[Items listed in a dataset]
(begin)
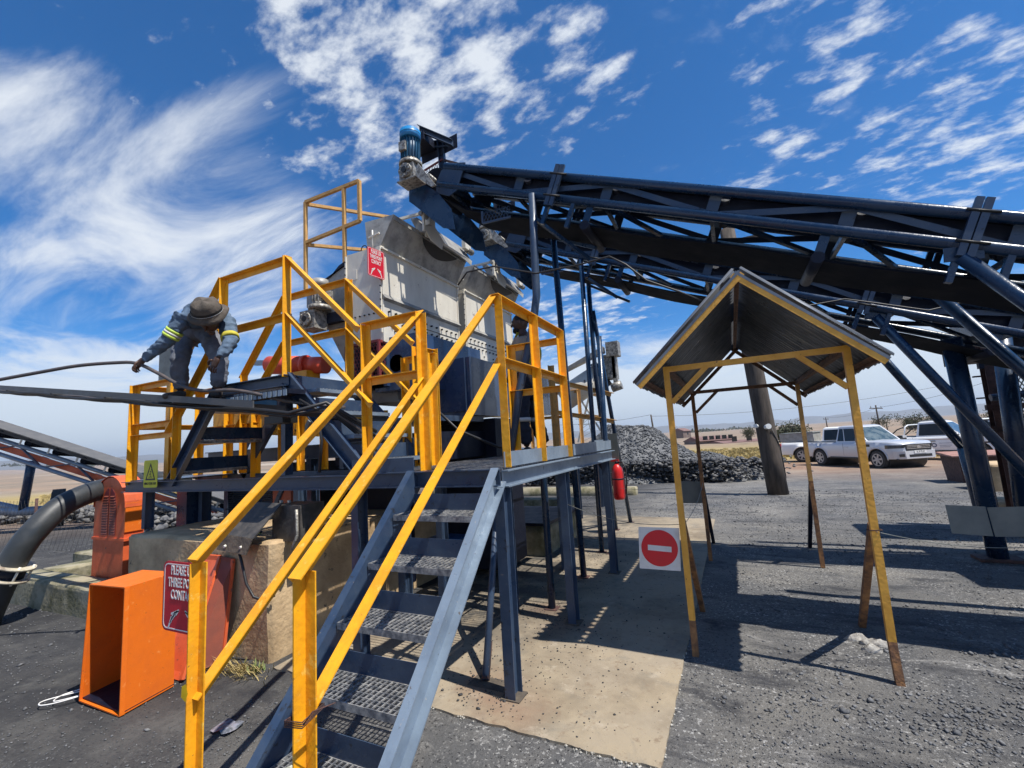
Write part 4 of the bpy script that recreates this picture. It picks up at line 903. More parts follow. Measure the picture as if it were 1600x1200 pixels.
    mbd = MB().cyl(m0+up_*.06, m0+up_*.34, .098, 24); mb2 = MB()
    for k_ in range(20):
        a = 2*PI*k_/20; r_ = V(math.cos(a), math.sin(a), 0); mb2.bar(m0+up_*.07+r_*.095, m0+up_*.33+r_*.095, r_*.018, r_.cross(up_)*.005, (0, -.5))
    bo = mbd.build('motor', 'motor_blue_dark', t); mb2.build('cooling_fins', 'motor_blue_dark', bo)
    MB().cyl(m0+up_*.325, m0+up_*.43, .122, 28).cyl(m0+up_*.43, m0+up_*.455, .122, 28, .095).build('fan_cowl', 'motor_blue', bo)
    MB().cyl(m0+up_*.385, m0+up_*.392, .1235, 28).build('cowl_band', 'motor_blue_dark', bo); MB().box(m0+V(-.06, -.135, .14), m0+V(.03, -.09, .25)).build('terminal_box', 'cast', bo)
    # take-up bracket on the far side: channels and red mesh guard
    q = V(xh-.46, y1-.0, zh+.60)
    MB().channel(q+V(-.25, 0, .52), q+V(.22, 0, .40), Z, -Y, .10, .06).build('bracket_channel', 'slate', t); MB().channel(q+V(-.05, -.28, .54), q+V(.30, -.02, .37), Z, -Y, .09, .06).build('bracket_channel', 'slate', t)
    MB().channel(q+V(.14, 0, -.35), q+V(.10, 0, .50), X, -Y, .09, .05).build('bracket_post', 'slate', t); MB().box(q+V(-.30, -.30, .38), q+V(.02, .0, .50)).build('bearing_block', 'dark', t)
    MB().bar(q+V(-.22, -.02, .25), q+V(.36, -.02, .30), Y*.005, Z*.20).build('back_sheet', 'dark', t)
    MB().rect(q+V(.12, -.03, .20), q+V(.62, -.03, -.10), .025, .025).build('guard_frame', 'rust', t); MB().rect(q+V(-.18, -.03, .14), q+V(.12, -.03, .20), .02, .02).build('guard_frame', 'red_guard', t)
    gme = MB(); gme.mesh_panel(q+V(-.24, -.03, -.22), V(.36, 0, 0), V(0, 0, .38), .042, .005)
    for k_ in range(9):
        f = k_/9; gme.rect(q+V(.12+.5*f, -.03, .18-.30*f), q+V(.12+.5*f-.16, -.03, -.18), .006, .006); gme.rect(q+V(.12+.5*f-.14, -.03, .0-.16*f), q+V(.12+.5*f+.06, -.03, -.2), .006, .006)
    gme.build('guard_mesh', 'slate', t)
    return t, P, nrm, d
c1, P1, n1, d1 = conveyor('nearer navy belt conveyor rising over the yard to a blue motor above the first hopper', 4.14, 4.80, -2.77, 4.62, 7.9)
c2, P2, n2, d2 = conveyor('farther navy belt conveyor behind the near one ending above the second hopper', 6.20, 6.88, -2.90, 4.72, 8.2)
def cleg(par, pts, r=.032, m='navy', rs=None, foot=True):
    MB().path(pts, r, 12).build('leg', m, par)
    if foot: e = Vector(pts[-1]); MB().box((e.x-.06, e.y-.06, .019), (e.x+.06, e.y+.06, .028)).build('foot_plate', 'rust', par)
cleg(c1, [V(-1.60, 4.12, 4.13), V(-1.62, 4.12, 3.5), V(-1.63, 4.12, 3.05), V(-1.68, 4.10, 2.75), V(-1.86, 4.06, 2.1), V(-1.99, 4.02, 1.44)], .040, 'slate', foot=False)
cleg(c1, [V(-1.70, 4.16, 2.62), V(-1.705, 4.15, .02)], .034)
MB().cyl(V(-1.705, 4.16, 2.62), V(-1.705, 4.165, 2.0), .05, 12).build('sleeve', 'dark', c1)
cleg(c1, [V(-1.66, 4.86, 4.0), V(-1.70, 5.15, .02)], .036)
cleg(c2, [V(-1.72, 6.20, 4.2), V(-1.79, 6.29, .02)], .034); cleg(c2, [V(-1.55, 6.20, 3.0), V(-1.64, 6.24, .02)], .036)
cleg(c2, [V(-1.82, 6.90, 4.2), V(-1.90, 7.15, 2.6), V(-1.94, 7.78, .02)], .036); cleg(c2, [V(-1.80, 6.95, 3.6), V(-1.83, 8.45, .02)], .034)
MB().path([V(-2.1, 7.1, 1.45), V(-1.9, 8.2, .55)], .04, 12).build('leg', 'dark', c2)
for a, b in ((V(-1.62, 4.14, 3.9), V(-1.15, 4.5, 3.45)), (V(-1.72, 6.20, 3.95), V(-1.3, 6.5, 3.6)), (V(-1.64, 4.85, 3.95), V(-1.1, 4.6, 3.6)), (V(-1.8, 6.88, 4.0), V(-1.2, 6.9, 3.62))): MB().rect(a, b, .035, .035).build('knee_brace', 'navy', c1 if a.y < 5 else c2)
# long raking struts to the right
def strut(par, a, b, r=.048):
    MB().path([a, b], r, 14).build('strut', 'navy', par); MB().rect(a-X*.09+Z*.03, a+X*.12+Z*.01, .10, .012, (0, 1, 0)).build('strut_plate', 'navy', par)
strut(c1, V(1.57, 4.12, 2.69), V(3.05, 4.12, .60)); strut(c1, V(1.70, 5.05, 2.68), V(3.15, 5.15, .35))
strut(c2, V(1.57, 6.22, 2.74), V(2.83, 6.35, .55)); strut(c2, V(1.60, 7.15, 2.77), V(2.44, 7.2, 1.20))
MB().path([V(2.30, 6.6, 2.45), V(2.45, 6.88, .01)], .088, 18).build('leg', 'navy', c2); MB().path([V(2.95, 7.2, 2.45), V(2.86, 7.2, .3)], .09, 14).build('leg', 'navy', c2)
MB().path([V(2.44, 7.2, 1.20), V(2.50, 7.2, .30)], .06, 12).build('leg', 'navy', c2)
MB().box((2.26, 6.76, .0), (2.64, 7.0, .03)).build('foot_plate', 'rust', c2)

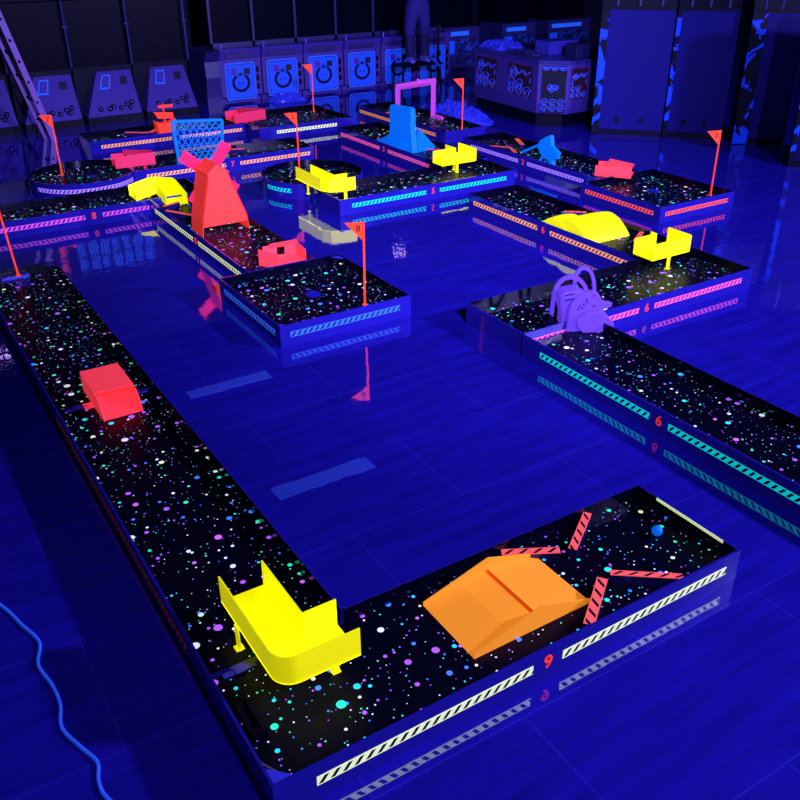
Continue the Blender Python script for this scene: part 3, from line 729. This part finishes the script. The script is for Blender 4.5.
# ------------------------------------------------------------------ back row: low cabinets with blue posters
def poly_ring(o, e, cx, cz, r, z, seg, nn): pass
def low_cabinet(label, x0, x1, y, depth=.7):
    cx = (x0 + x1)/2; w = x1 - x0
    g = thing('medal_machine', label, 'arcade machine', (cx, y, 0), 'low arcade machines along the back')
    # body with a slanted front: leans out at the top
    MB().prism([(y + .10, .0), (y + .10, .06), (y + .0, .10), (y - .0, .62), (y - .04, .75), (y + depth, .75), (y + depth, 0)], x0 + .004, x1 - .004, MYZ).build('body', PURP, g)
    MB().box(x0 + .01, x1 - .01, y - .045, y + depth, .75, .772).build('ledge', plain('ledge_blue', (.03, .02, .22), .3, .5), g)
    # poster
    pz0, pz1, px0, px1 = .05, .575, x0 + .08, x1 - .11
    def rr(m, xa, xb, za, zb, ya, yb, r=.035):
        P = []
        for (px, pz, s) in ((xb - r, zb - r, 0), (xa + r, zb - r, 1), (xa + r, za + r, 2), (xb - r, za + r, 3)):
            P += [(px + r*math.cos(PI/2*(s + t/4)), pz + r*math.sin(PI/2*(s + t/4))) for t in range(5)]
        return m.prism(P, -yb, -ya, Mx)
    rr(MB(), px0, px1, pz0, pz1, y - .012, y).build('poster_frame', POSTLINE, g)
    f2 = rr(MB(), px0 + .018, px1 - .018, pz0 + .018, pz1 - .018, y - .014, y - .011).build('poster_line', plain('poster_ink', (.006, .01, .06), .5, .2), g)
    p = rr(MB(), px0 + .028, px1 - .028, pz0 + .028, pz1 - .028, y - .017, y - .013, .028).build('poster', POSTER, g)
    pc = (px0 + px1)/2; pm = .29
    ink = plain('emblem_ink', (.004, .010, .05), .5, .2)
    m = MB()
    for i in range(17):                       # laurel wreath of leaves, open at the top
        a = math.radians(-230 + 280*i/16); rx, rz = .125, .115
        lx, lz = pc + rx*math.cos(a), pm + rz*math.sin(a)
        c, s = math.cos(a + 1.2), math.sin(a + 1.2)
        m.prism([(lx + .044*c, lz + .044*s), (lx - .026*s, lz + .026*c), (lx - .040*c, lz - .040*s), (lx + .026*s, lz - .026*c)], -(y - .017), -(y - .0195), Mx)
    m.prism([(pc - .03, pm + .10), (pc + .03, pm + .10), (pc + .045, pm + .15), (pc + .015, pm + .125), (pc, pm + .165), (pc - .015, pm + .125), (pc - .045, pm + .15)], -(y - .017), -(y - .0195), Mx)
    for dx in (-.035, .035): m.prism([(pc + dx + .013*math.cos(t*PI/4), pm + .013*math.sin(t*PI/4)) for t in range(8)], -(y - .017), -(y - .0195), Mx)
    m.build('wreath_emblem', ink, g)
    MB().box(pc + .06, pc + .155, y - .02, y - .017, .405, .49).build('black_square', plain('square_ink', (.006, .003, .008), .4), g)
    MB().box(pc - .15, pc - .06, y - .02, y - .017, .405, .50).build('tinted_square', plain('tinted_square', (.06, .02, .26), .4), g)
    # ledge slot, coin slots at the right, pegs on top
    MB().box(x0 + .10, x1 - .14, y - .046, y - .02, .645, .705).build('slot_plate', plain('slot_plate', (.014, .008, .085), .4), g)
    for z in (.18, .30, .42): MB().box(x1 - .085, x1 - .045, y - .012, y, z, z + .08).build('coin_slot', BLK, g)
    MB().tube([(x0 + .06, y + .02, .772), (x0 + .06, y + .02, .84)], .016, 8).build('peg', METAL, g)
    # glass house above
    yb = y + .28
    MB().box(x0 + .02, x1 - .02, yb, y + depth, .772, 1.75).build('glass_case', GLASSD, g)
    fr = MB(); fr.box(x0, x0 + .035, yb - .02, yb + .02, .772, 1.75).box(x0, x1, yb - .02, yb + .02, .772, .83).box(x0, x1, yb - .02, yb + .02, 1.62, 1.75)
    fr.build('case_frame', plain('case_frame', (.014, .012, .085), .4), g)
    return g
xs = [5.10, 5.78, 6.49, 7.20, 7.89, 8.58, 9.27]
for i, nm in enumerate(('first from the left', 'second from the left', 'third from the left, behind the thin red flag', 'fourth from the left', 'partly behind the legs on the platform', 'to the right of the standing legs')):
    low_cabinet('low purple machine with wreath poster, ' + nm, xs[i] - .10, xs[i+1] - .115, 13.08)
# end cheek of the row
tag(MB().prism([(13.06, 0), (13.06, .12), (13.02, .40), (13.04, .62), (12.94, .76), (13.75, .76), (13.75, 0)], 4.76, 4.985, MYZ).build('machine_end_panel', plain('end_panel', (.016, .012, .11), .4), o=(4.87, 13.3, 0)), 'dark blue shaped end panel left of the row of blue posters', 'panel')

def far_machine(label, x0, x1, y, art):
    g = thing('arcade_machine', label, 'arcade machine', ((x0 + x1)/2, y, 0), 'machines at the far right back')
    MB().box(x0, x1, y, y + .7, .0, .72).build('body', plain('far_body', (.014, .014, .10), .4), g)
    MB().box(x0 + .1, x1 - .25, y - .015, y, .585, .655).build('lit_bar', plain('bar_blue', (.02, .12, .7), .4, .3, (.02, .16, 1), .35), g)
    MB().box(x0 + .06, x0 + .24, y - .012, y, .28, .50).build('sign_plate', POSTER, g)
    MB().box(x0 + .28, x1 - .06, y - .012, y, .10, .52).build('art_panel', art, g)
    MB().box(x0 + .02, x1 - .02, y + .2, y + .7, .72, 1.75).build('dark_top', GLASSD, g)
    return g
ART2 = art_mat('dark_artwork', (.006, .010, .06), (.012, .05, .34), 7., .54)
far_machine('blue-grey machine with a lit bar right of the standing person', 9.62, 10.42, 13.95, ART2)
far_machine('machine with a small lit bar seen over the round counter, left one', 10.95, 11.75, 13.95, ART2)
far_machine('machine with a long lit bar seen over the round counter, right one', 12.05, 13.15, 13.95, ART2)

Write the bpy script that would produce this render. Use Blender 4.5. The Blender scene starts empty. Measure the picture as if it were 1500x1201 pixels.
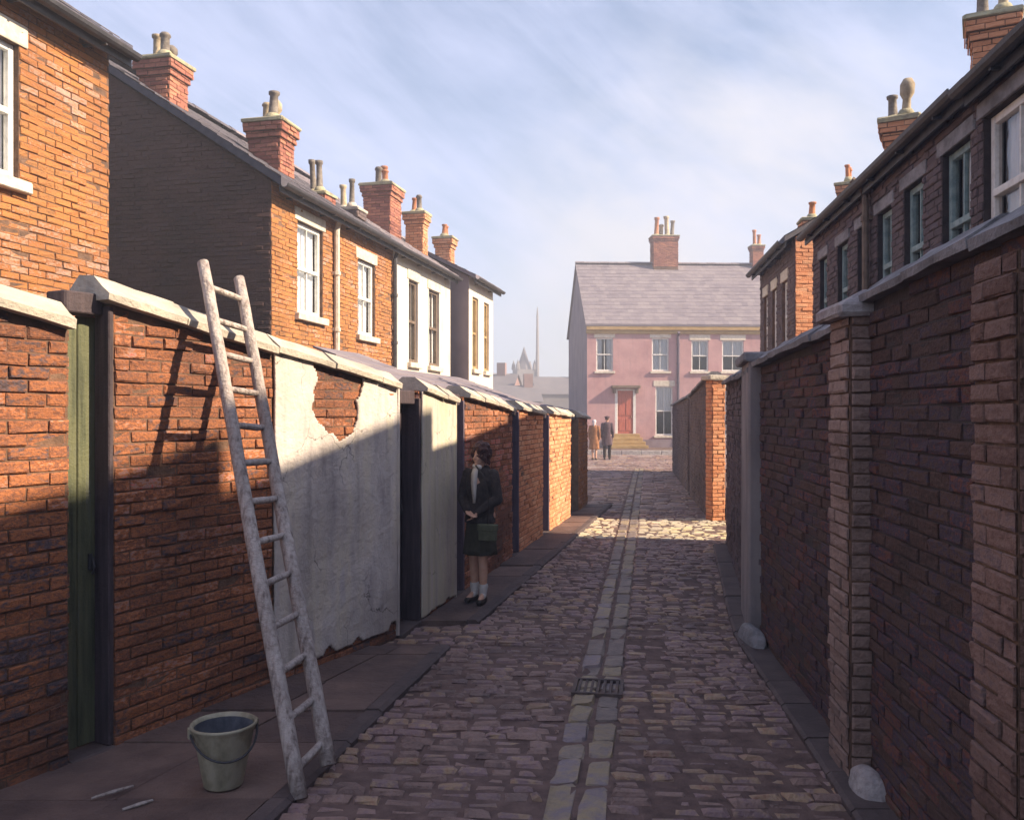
(end)
## [Work to do]
Select and copy every line of the material that holds the string "this".

## [Response to the task]
Write part 4 of the bpy script that recreates this picture. It picks up at line 903. More parts follow. Measure the picture as if it were 1600x1200 pixels.
Continue the Blender Python script for this scene: part 3, from line 729. This part finishes the script. The script is for Blender 4.5.
Write the bpy script that would produce this render. Use Blender 4.5. The Blender scene starts empty. Measure the picture as if it were 1500x1201 pixels.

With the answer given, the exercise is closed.